Monday, June 9, 2008 07:01 PM

What a whiner

Good lord, smearing her mother in public because she didn't keep the refrigerator stocked for precious little Rebecca??

I am no fan of many of the male-bashing aspects of second-wave feminism, but I don't see how ideology has much to do at all with Rebecca's whiny tirade. I assure her that there are plenty of mothers with no job at all who don't keep the fridge stocked, don't think their children are endlessly fascinating, and don't treat them like the center of universe. Which is basically what Rebecca is complaining about.

I read her essay, and 85% of it could have applied to my own childhood - powerful career mother who traveled often on business and had many other interests that had nothing to do with me, lots of time alone, shuttled between my parents' house after their divorce, etc. And it has never occurred to me to complain about any of that! Instead, I feel deep admiration for my mother, and lucky to have had a childhood that fostered independence -- it has served me quite well as an adult. I actually feel sorry for kids who had mothers that let motherhood completely consume their identity -- as adults, while they love their mothers very much, they also seem to view them as living security blankets.

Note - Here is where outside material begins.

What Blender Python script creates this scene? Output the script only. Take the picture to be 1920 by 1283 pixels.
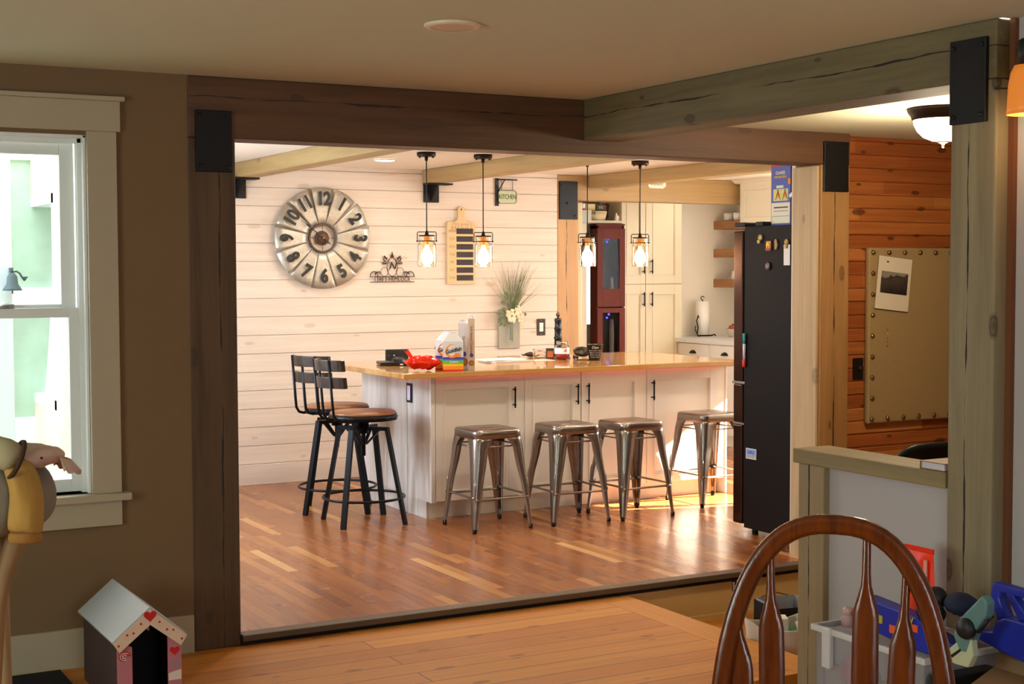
import bpy, math, random
from mathutils import Vector, Matrix
for o in list(bpy.data.objects): bpy.data.objects.remove(o, do_unlink=True)
PI = math.pi
SC = bpy.context.scene
COL = SC.collection
random.seed(7)

# ---------------------------------------------------------------- camera
def make_camera():
    yaw, pitch, roll = math.radians(28.84), math.radians(-2.815), math.radians(-.1736)
    f = Vector((math.sin(yaw)*math.cos(pitch), math.cos(yaw)*math.cos(pitch), math.sin(pitch)))
    r = Vector((math.cos(yaw), -math.sin(yaw), 0)); u = r.cross(f)
    r2 = r*math.cos(roll) + u*math.sin(roll); u2 = u*math.cos(roll) - r*math.sin(roll)
    m = Matrix((r2, u2, -f)).transposed().to_4x4(); m.translation = (0, 0, 1.5)
    cd = bpy.data.cameras.new('camera'); cd.sensor_width = 36; cd.lens = 2712.4*36/1920
    cd.clip_start = .05; cd.clip_end = 200
    co = bpy.data.objects.new('camera', cd); COL.objects.link(co); co.matrix_world = m
    SC.camera = co
make_camera()
SC.view_settings.view_transform = 'Standard'; SC.view_settings.look = 'None'
SC.view_settings.gamma = 1; SC.view_settings.use_curve_mapping = False
SC.view_settings.exposure = 0.0

# ---------------------------------------------------------------- daylight
W = bpy.data.worlds.new('daylight'); SC.world = W; W.use_nodes = True
bg = W.node_tree.nodes['Background']; bg.inputs[0].default_value = (.80, .93, 1.0, 1); bg.inputs[1].default_value = 6.0
def sun(strength, d, ang=.6, col=(1, .93, .82)):
    l = bpy.data.lights.new('sunlight', 'SUN'); l.energy = strength; l.angle = math.radians(ang); l.color = col
    o = bpy.data.objects.new('sunlight', l); COL.objects.link(o)
    o.rotation_euler = Vector(d).to_track_quat('-Z', 'Y').to_euler()
sun(95, (-1, .25, -.60))
def daylight(name, loc, d, sx, sy, watts, col):
    l = bpy.data.lights.new(name, 'AREA'); l.shape = 'RECTANGLE'; l.size = sx; l.size_y = sy; l.energy = watts; l.color = col
    o = bpy.data.objects.new(name, l); COL.objects.link(o); o.location = loc
    o.rotation_euler = Vector(d).to_track_quat('-Z', 'Y').to_euler()
    return o
daylight('daylight_dining_side_window', (-2.28, 2.6, 1.35), (1, .0, -.05), 1.7, 1.3, 44, (.82, 1.0, .80))
daylight('daylight_dining_back_window', (1.0, -1.58, 1.35), (0, 1, -.05), 1.5, 1.3, 20, (.88, .93, 1.0))
_p = daylight('daylight_portal', (.81, 5.885, 1.34), (0, -1, 0), .93, 1.38, 1, (1, 1, 1)); _p.data.cycles.is_portal = True
daylight('daylight_kitchen_side_window', (1.60, 8.2, 1.35), (1, 0, -.08), 1.3, 1.1, 62, (.72, .84, 1.0))
daylight('daylight_kitchen_sink_window', (8.36, 7.53, 1.61), (-1, 0, -.1), 1.6, .95, 70, (.93, .96, 1.0))

# ---------------------------------------------------------------- materials
def lin(h):
    h = h.lstrip('#'); c = [int(h[i:i+2], 16)/255 for i in (0, 2, 4)]
    return tuple((x/12.92 if x <= .04045 else ((x+.055)/1.055)**2.4) for x in c) + (1,)
class NT:
    def __init__(s, name):
        s.m = bpy.data.materials.new(name); s.m.use_nodes = True; s.t = s.m.node_tree; s.n = s.t.nodes
        s.b = s.n['Principled BSDF']; s._tc = None
    def node(s, t, **k):
        x = s.n.new(t)
        for a, v in k.items(): setattr(x, a, v)
        return x
    def link(s, a, b): s.t.links.new(a, b)
    def obj(s):
        if s._tc is None: s._tc = s.node('ShaderNodeTexCoord')
        return s._tc.outputs['Object']
    def mapping(s, scale, loc=(0, 0, 0), rot=(0, 0, 0)):
        m = s.node('ShaderNodeMapping'); m.inputs['Scale'].default_value = scale
        m.inputs['Location'].default_value = loc; m.inputs['Rotation'].default_value = rot
        s.link(s.obj(), m.inputs['Vector']); return m.outputs[0]
    def noise(s, vec, scale, detail=3, rough=.5, dist=0):
        n = s.node('ShaderNodeTexNoise'); n.inputs['Scale'].default_value = scale; n.inputs['Detail'].default_value = detail
        n.inputs['Roughness'].default_value = rough; n.inputs['Distortion'].default_value = dist
        s.link(vec, n.inputs['Vector']); return n.outputs['Fac']
    def ramp(s, fac, stops, interp='LINEAR'):
        r = s.node('ShaderNodeValToRGB'); cr = r.color_ramp; cr.interpolation = interp
        while len(cr.elements) < len(stops): cr.elements.new(.5)
        for e, (p, c) in zip(cr.elements, stops): e.position = p; e.color = lin(c) if isinstance(c, str) else (c, c, c, 1)
        s.link(fac, r.inputs['Fac']); return r.outputs['Color']
    def mix(s, fac, a, b, mode='MIX'):
        x = s.node('ShaderNodeMix', data_type='RGBA', blend_type=mode)
        for sock, v in ((x.inputs[0], fac), (x.inputs[6], a), (x.inputs[7], b)):
            if hasattr(v, 'is_output') or isinstance(v, bpy.types.NodeSocket): s.link(v, sock)
            elif isinstance(v, str): sock.default_value = lin(v)
            else: sock.default_value = v
        return x.outputs[2]
    def knotmask(s, u, v, size=.12, jitter=.18):
        cb = s.node('ShaderNodeCombineXYZ'); s.link(u, cb.inputs[0]); s.link(v, cb.inputs[1])
        vo = s.node('ShaderNodeTexVoronoi', voronoi_dimensions='2D'); vo.inputs['Scale'].default_value = 1
        s.link(cb.outputs[0], vo.inputs['Vector'])
        sp0 = s.node('ShaderNodeSeparateColor'); s.link(vo.outputs['Color'], sp0.inputs[0])
        d = s.math('ADD', s.math('MULTIPLY', vo.outputs['Distance'], s.math('MULTIPLY_ADD', sp0.outputs[1], 1.6, .7)), s.math('MULTIPLY', s.math('SUBTRACT', s.noise(cb.outputs[0], 6, 2), .5), size*.6))
        k = s.ramp(d, [(0, .95), (size*.45, .55), (size*.62, .95), (size*.85, .35), (size*1.1, 0.0)])
        sp = s.node('ShaderNodeSeparateColor'); s.link(vo.outputs['Color'], sp.inputs[0])
        return s.math('MULTIPLY', k, s.math('GREATER_THAN', sp.outputs[0], .72))
    def math(s, op, a, b=0.0, c=None):
        x = s.node('ShaderNodeMath', operation=op)
        for i, v in enumerate((a, b) if c is None else (a, b, c)):
            if isinstance(v, bpy.types.NodeSocket): s.link(v, x.inputs[i])
            else: x.inputs[i].default_value = v
        return x.outputs[0]
    def bump(s, h, strength=.3, dist=.01):
        b = s.node('ShaderNodeBump'); b.inputs['Strength'].default_value = strength; b.inputs['Distance'].default_value = dist
        s.link(h, b.inputs['Height']); s.link(b.outputs[0], s.b.inputs['Normal'])
    def base(s, c):
        if isinstance(c, bpy.types.NodeSocket): s.link(c, s.b.inputs['Base Color'])
        else: s.b.inputs['Base Color'].default_value = lin(c)

def M(name, col, rough=.5, metal=0.0, var=0.0, vs=6, bump=0.0, bs=80, emit=None, es=0, trans=0, alpha=1, ior=1.45, stretch=(1, 1, 1), coat=0, spec=None):
    t = NT(name); b = t.b
    b.inputs['Roughness'].default_value = rough; b.inputs['Metallic'].default_value = metal
    b.inputs['Transmission Weight'].default_value = trans; b.inputs['IOR'].default_value = ior
    b.inputs['Alpha'].default_value = alpha; b.inputs['Coat Weight'].default_value = coat
    if spec is not None: b.inputs['Specular IOR Level'].default_value = spec
    v = None
    if var or bump: v = t.mapping(stretch)
    if var:
        c = lin(col); lo = tuple(max(0, x*(1-var)) for x in c[:3])+(1,); hi = tuple(min(1, x*(1+var)) for x in c[:3])+(1,)
        t.base(t.mix(t.noise(v, vs, 4, .6), lo, hi))
    else: t.base(col)
    if bump: t.bump(t.noise(v, bs, 4), bump, .004)
    if emit: b.inputs['Emission Color'].default_value = lin(emit); b.inputs['Emission Strength'].default_value = es
    return t.m

def timber(name, dark, light, axis='x', rough=.65, knots=.5, crack=None, gs=1.0, seed=0):
    """sawn timber: stretched grain along one axis, round knots and an optional wandering check line"""
    t = NT(name); t.b.inputs['Roughness'].default_value = rough
    sc = {'x': (.5, 9, 9), 'y': (9, .5, 9), 'z': (9, 9, .5)}[axis]
    v = t.mapping(tuple(a*gs for a in sc), (seed*3.1, seed*1.7, seed*.9))
    g1 = t.noise(v, 1.6, 5, .65, .6); g2 = t.noise(v, 7, 3, .6)
    f = t.math('ADD', t.math('MULTIPLY', g1, .75), t.math('MULTIPLY', g2, .25))
    c = t.ramp(f, [(.30, dark), (.70, light)])
    big = t.noise(t.mapping((1.5, 1.5, 1.5), (seed, 2, 4)), 1.2, 2)
    c = t.mix(t.math('MULTIPLY', big, .35), c, dark)
    if knots:
        sk = t.node('ShaderNodeSeparateXYZ'); t.link(t.obj(), sk.inputs[0])
        il = 'xyz'.index(axis); oth = [i for i in range(3) if i != il]
        k = t.knotmask(t.math('MULTIPLY_ADD', sk.outputs[il], 2.6, seed*1.37), t.math('MULTIPLY_ADD', t.math('ADD', sk.outputs[oth[0]], sk.outputs[oth[1]]), 5.5, seed*.71), .12)
        c = t.mix(t.math('MULTIPLY', k, knots), c, '#33200f')
    if crack:
        a, b_, z0, amp = crack         # line in the plane (a = along, b_ = across)
        sp = t.node('ShaderNodeSeparateXYZ'); t.link(t.obj(), sp.inputs[0])
        ia = 'XYZ'.index(a.upper()); ib = 'XYZ'.index(b_.upper())
        cb = t.node('ShaderNodeCombineXYZ'); t.link(sp.outputs[ia], cb.inputs[0])
        wob = t.noise(cb.outputs[0], 1.6, 3, .6)
        d = t.math('ABSOLUTE', t.math('SUBTRACT', t.math('SUBTRACT', sp.outputs[ib], z0), t.math('MULTIPLY', t.math('SUBTRACT', wob, .5), amp)))
        wid = t.math('MULTIPLY', t.math('SUBTRACT', t.noise(cb.outputs[0], 2.3, 3, .7), .43), .028)
        mk = t.math('LESS_THAN', d, t.math('MINIMUM', wid, .0042))
        c = t.mix(mk, c, '#1c100a')
    t.base(c); t.bump(f, .25, .004)
    return t.m

def planks(name, stops, along='x', w=.06, l=.45, gap=.0012, rough=.3, rvar=.1, grain=.25, gapcol='#2a160a', bump=.1, wave=0, coat=0, knots=0):
    t = NT(name)
    sp = t.node('ShaderNodeSeparateXYZ'); t.link(t.obj(), sp.inputs[0])
    cb = t.node('ShaderNodeCombineXYZ')
    ia, ib = (0, 1) if along == 'x' else (1, 0)
    t.link(sp.outputs[ia], cb.inputs[0]); t.link(sp.outputs[ib], cb.inputs[1])
    br = t.node('ShaderNodeTexBrick'); br.offset = .37; br.offset_frequency = 2; br.squash = 1.0
    br.inputs['Color1'].default_value = (0, 0, 0, 1); br.inputs['Color2'].default_value = (1, 1, 1, 1)
    br.inputs['Mortar'].default_value = (.5, .5, .5, 1)
    br.inputs['Scale'].default_value = 1; br.inputs['Mortar Size'].default_value = gap; br.inputs['Mortar Smooth'].default_value = 0
    br.inputs['Bias'].default_value = 0; br.inputs['Brick Width'].default_value = l; br.inputs['Row Height'].default_value = w
    t.link(cb.outputs[0], br.inputs['Vector'])
    c = t.ramp(br.outputs['Color'], stops)
    # grain, offset for every board so neighbours do not run through
    ad = t.node('ShaderNodeVectorMath', operation='MULTIPLY_ADD'); t.link(br.outputs['Color'], ad.inputs[0])
    ad.inputs[1].default_value = (17, 13, 3)
    mp = t.node('ShaderNodeMapping'); mp.inputs['Scale'].default_value = (1.1, 24, 1)
    t.link(cb.outputs[0], mp.inputs['Vector']); t.link(mp.outputs[0], ad.inputs[2])
    g = t.noise(ad.outputs[0], 1.4, 5, .6, .5)
    gg = t.ramp(g, [(.3, 1-grain), (.7, 1+0*grain)])
    c = t.mix(1.0, c, gg, 'MULTIPLY')
    if knots:
        k = t.knotmask(t.math('MULTIPLY', sp.outputs[ia], 3.2), t.math('MULTIPLY', sp.outputs[ib], 8.0), .13)
        c = t.mix(t.math('MULTIPLY', k, knots), c, '#6b3416')
    c = t.mix(br.outputs['Fac'], c, gapcol)
    t.base(c)
    rn = t.noise(t.mapping((3, 3, 3)), 1.5, 3)
    t.link(t.math('MULTIPLY_ADD', rn, rvar, rough-rvar/2), t.b.inputs['Roughness'])
    h = t.math('SUBTRACT', t.math('MULTIPLY', g, .3), br.outputs['Fac'])
    if wave:
        wn = t.noise(t.mapping((14, 3, 1) if along == 'y' else (3, 14, 1)), 1.0, 2)
        h = t.math('ADD', h, t.math('MULTIPLY', wn, wave))
    t.bump(h, bump, .004)
    t.b.inputs['Coat Weight'].default_value = coat
    return t.m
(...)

Anyway, considering the truly horrific childhoods that many people in this world experience, it's pretty embarrassing to cry because you had to make your own sandwiches while your fabulous mother was out changing the world. And clearly her childhood must not have been that bad because look at Rebecca now: successful, accomplished, beautiful, and famous. I would be surprised if the son she's currently coddling (she can't let him go on a playdate?!?) ever achieves as much.

Monday, June 9, 2008 07:06 PM

I don't think

that famous men are given any more slack than women when it comes to having lovers (Bill Clinton, Woody Allen), and the archetype of the absent father is certainly loathed in our culture. Also, Rebecca Walker is an adult, and her mother owes her not love, money, support, or understanding. I hope she soon ceases to care about the actions of her mother.